Best Filament Dryer for PETG and TPU: What to Buy for Wetter Spools, Cleaner Surfaces, and Fewer Feed Problems

PETG and TPU are both useful, forgiving-enough materials right up until moisture starts sneaking in. Then PETG gets uglier, stringier, and less predictable, while TPU becomes more annoying to feed cleanly and more likely to show the kind of surface mess that wastes time on what should have been routine prints.

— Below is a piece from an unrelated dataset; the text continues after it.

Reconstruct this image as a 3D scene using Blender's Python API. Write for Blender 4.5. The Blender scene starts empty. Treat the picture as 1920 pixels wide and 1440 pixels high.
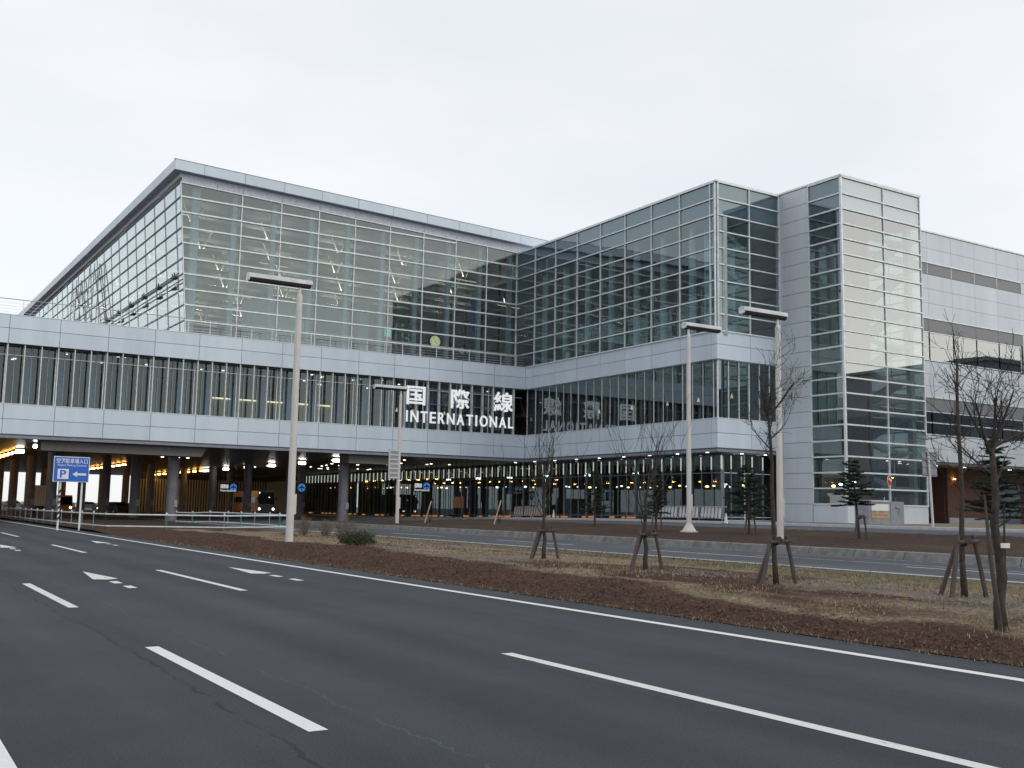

If you keep open spools around for more than a quick one-and-done job, a filament dryer usually pays for itself faster than most cosmetic printer upgrades. The trick is buying the right kind of dryer for your bench instead of grabbing the first box that claims it gets warm.

The short answer

The SUNLU Filament Dryer S4 is the best filament dryer for PETG and TPU for most busier benches because it gives you the most flexible multi-spool answer without forcing you into a weird ecosystem-specific purchase. If you want a smaller two-spool option, the Creality Space Pi Filament Dryer Plus is the stronger compact pick. If you care more about stronger drying performance than footprint, the PrintDry Pro 3 is the more serious buy.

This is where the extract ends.